In my opinion, this so called estoppel, even if taken as established, cannot stand in the way of the relief sought for here. The claim here advanced on behalf of the landlord is one as to the liability of the assignee for the payment of the zare chauth as stated above and not that he is not the tenant of the holding. Therefore, on that ground alone, the question of estoppel fails. Further this point was not argued in the courts below, and as such it cannot now be allowed to be opened for the first time in second appeal.
6. The other point as already stated relates to the maintainability of this appeal. Mr. Chatterjee appearing for the landlord has in this connection laid stress on the fact that defendant No. 3 died in June, 1953, leaving two daughters and that so far they have not been substituted in his place. Therefore, according to his contention, the appeal has abated.

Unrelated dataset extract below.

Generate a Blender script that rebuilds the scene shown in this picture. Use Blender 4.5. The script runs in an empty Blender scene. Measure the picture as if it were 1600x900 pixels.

In my opinion, this point also is without substance; for, it appears that on 28-7-53 this Court at the instance of the appellant noted in the order sheet that the persons who on the death of defendant No. 3 represented his estate were respondents Nos. 2, 4 and 5 and not anybody else; and, as this order was passed in the presence of all the parties, it is now too late to be contended that the persons who were noted in the order sheet as the heirs of the deceased were in fact not his heirs or that the true heirs of the deceased were his two daughters who have not so far been substituted. Therefore, that by itself is sufficient to dispose of the controversy, if any, as to the maintainability of this appeal.
7. Therefore, in the result I hold that the appeal is one without substance and it is accordingly dismissed with costs.